When I asked him about criticism that Israel must do more to avoid civilian casualties in Gaza and that it has struck civilians who had evacuated to southern Gaza after Israel warned them to leave the north, Hecht responded that Hamas is "using their people as… human shields… [Hamas] wants their people to get hurt."

"We're doing everything we can to notify civilians to move," he said. "But you saw the visuals. [Hamas] came in and they went for anyone they could, and we have the obligation for this not to happen again. We're protecting our nation."

"Israel is playing catch up, which is why they did the international press briefing," said Fran Townsend, who was a National Security Advisor to President George W. Bush and is now a senior CBS News national security consultant. 
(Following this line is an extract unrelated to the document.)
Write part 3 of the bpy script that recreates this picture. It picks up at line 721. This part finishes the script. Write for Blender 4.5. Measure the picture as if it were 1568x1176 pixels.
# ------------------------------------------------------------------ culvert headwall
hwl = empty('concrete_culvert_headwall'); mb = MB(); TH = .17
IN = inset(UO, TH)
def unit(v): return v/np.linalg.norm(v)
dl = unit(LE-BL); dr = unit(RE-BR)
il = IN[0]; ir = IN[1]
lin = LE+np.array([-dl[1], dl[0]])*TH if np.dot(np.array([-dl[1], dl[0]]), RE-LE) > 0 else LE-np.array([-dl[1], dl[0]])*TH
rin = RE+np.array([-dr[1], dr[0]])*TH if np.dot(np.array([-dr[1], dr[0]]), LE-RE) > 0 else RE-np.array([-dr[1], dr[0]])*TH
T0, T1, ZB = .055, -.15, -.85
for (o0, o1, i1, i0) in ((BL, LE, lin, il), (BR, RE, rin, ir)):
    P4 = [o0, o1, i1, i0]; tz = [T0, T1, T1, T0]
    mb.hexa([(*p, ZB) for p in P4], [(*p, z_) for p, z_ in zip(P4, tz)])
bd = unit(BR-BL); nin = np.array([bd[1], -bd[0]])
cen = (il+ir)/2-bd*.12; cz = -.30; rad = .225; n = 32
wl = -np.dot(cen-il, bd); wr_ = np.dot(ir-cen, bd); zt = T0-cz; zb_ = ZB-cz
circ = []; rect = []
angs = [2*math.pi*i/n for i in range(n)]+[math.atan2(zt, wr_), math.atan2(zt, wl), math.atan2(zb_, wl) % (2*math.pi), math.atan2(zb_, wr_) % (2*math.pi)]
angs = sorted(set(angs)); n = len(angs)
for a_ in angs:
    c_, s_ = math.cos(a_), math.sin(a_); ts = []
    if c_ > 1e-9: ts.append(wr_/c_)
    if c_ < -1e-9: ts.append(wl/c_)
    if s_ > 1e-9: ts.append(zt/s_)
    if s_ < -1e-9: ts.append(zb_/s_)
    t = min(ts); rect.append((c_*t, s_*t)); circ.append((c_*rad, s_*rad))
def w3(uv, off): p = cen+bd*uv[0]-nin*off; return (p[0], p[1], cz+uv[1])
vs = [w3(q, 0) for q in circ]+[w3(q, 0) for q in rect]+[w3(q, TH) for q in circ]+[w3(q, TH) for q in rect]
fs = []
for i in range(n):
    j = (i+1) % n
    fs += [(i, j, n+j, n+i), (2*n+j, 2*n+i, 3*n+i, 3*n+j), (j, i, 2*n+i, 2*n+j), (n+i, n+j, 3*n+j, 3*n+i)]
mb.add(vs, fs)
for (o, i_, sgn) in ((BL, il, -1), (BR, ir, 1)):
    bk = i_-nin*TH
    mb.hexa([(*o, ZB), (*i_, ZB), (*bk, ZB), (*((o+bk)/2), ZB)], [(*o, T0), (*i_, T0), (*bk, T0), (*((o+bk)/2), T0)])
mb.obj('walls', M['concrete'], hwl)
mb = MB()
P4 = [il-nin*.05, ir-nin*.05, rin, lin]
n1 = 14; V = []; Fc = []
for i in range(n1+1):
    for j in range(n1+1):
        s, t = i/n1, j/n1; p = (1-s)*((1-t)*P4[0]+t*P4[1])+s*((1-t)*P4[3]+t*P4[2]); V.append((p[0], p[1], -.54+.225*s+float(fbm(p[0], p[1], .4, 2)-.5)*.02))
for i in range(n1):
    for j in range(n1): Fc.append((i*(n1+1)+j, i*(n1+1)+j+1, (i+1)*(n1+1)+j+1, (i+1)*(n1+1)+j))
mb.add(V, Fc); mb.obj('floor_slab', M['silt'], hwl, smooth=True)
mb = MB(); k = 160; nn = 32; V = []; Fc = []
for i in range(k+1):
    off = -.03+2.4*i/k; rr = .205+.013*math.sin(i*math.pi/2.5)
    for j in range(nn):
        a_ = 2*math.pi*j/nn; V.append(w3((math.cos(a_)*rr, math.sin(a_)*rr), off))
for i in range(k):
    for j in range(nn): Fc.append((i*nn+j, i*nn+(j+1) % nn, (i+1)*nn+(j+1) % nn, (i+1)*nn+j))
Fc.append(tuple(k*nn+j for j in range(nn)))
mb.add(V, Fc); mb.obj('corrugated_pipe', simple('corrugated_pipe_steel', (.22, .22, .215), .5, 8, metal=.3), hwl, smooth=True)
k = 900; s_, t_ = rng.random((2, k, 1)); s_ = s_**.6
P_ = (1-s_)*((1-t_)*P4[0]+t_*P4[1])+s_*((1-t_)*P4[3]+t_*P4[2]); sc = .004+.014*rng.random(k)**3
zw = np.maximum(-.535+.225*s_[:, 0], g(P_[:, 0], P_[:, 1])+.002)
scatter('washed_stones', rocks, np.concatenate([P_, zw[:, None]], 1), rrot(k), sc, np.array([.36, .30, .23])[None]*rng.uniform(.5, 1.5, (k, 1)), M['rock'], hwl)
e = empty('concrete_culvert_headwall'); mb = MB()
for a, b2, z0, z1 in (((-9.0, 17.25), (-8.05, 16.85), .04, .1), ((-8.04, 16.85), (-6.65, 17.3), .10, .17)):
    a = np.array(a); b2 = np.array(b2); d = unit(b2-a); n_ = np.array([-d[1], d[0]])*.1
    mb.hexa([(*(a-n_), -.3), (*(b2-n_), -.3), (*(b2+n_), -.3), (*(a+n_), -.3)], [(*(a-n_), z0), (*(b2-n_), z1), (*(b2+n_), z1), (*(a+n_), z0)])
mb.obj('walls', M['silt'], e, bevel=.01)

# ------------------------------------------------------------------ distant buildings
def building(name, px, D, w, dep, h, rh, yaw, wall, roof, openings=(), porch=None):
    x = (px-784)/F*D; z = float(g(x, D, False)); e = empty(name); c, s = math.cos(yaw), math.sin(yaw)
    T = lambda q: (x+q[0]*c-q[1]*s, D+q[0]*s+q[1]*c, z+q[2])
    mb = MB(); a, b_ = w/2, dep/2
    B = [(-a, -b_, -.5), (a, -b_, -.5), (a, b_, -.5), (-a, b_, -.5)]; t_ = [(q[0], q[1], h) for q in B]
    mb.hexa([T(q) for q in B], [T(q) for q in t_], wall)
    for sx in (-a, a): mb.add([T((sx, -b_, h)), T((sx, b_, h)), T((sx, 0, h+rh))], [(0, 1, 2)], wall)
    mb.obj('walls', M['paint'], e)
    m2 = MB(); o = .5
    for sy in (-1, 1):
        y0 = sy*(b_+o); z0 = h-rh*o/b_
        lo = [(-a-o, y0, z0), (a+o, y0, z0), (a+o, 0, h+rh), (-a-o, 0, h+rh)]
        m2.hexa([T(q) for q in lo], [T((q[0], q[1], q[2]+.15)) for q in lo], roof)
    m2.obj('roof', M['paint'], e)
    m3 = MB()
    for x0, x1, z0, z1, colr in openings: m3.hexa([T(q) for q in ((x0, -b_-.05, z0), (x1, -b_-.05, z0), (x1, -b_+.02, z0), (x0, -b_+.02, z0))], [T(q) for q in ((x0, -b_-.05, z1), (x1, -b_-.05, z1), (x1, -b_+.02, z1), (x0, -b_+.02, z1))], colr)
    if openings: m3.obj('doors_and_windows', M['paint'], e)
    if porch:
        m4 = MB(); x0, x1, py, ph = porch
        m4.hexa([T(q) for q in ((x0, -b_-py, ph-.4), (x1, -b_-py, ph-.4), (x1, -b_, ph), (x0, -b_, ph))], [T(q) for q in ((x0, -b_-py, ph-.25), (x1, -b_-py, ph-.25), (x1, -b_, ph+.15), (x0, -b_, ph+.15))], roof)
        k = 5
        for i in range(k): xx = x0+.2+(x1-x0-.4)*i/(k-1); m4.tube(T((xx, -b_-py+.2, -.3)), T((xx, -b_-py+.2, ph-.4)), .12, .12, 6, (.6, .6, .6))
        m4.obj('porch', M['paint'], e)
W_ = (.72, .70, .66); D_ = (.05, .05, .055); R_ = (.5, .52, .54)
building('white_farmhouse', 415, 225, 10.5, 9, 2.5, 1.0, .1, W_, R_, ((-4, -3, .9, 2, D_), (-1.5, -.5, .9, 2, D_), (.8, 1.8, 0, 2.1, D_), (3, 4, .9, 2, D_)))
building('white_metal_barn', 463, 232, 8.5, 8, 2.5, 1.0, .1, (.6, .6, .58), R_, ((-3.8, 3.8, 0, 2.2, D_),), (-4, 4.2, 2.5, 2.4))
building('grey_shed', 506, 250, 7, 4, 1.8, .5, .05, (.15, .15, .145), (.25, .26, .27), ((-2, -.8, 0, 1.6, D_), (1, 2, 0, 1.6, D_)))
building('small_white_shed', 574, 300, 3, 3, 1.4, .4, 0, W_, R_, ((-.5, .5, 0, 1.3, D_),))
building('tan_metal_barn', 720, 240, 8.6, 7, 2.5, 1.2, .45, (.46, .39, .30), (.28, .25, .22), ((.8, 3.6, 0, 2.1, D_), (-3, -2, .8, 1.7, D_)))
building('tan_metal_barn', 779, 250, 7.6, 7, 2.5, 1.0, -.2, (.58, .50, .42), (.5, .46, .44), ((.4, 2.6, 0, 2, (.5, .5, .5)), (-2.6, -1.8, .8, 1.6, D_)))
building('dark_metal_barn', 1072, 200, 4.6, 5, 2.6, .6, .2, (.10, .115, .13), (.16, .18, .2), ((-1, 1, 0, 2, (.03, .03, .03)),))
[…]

Townsend added, however, that even if Hamas was commanding the narrative by tapping "into the heat of emotions in a way governments seem incapable of doing," officials in Washington and Israel, "tend to think that the righteousness of our argument will carry the day."

When I pointed out to Hecht that many people felt sympathy for Israelis who suffered in the Oct. 7 attacks, but they also feel sympathy for Palestinian civilians in Gaza, he said, "So do we."

"But this is a very complex situation, and we will make sure Hamas is eradicated," he said.

The current "narrative battle" is nothing new, noted Von Hippel at RUSI. "Obviously, there has been a lot of sympathy for the Palestinians over many years and in many parts of the world, and it's very easy to rile up that base."